Metropolis, Red Vic, Thursday, 8:00. The first important science fiction feature film
still strikes a considerable visual punch. The images–workers in a hellish underground factory, the wealthy at play, a robot brought to life in the form of a beautiful woman–are a permanent part of our collective memory. Even people who haven’t seen Metropolis know it through the countless films it has influenced. But the beautiful imagery only make the melodramatic plot and characters seem all the more trite. Live accompaniment by woodwind/percussion/electronics duo Enuma Elish.
Fight Club, Parkway, Tuesday, 9:15. Strange flick. Edward Norton wants to be Brad Pitt. Who wouldn’t? Pitt’s not only shagging Helena Bonham Carter, he’s also a free-spirited kind of guy and a real man. Or maybe he’s just a fascist? Or maybe–better not give away the strangest plot twist this side of Psycho and Bambi, even if it strains credibility more than a speech by George W. Bush. And Bonham Carter gets to say the most shocking and hilariously obscene line in Hollywood history. A benefit for Hand to Hand.

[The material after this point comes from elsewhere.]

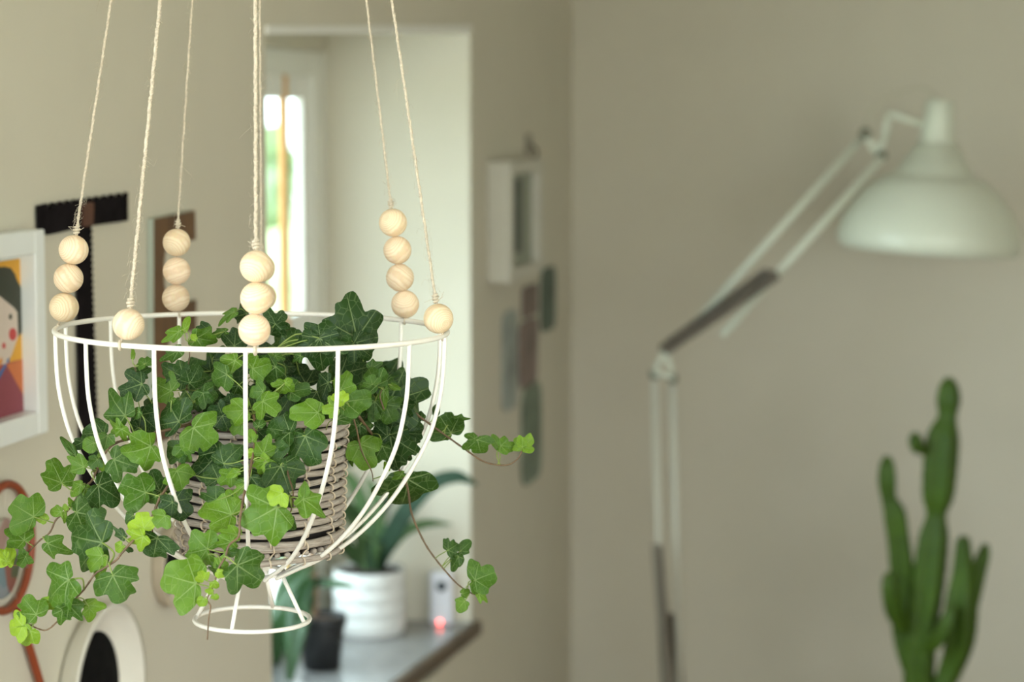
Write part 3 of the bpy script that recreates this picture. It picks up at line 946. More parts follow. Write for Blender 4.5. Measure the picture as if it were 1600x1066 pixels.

Persepolis, Red Vic, Tuesday and Wednesday. Can one call a 95-minute, low-budget, animated film an epic? I think this one qualifies. It may also qualify as a masterpiece. It’s
certainly an excellent and an important movie. Iranian/French cartoonist Marjane Satrapi based Persepolis on her own autobiographical graphic novels (Vincent Paronnaud shares screenwriting and directing credits). Through the eyes of young Marjane (I’m calling the artist by her last name, the onscreen character by her first), we see Iran go through oppression, revolution, hope, worse oppression, war, and even worse oppression. The story covers the war with Iraq, a late adolescence in Vienna, a return to an Iran now at peace but still under the clergy’s thumb, and a romantic life made difficult by pressures internal and external. If you’re still not convinced, read my full review.
Singin’ In the Rainn, Cerrito, Saturday, 6:00 and Sunday, 5:00. In 1952, the late twenties were a fond memory of an innocent time, and nostalgia was a large part of Singin’ in the Rain’s appeal. The nostalgia is gone now, and we can clearly see this movie for what it is: the greatest musical ever filmed, and perhaps the best work of pure escapist entertainment to ever come out of Hollywood. Take out the songs, and you still have one of the best comedies of the 1950’s, and the funniest movie Hollywood ever made about itself. But take out the songs, and you take out the best part. A Cerrito Classic.